Strate’s Collateral Management Services can manage bonds, equities, money markets and other eligible asset classes in multi-currencies

a. This service brings the following benefits to the South African financial markets:

  • standardisation of collateral operations, message types and timelines across counterparts;
  • near-time collateral movements of cash (through central bank payments) and securities (by leveraging Strate’s existing position as South Africa’s CSD);
  • the ability to automatically manage bilateral eligibility criteria of collateral regularly on an intra-day basis;
  • automatically allocate the cheapest way to deliver securities against open exposures;
  • automatic management of collateral top-ups, returns and cash margin calls;
  • automatic substitutions within the bilaterally defined eligibility criteria;
  • internal and market-wide optimisation of collateral;
  • improved market liquidity;
  • improved asset safety:
    • mandatory use of Segregated Depository Accounts (SDAs);
    • perfecting pledges; and
    • tracking of all collateral movements – prevention of unauthorised reuse and controlled reuse.
  • Reduction in operational and settlement risk and the concomitant administrative burden associated with using securities as collateral.

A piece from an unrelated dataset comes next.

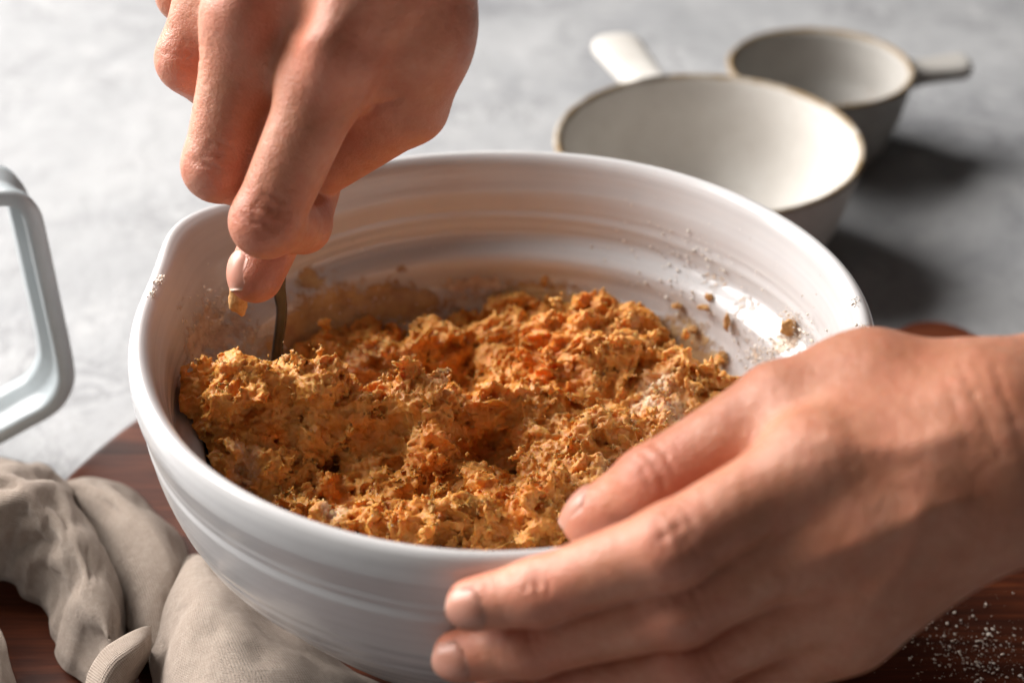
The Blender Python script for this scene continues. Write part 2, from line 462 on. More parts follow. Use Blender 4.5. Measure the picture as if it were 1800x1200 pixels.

10. A global approach to collateral management: The Liquidity Alliance

Strate is one of the initial five members of the Liquidity Alliance, a group of CSDs that have joined forces to collaborate on a global solution for collateral management. The Alliance gives members an opportunity to exchange information, identify common needs and extend global collateral solutions while encouraging the development of informed research. All members of the Alliance operate off the Clearstream platform, which will also pave the way for cross-border collateralisation in the future.

The initial members of the Alliance are as follows:

  • ASX, Australian Stock Exchange;
  • Cetip, one of the Brazilian CSDs;
  • Clearstream, the German and Luxembourg-based international CSD;
  • Iberclear, the CSD in Spain; and
  • Strate, the CSD in South Africa.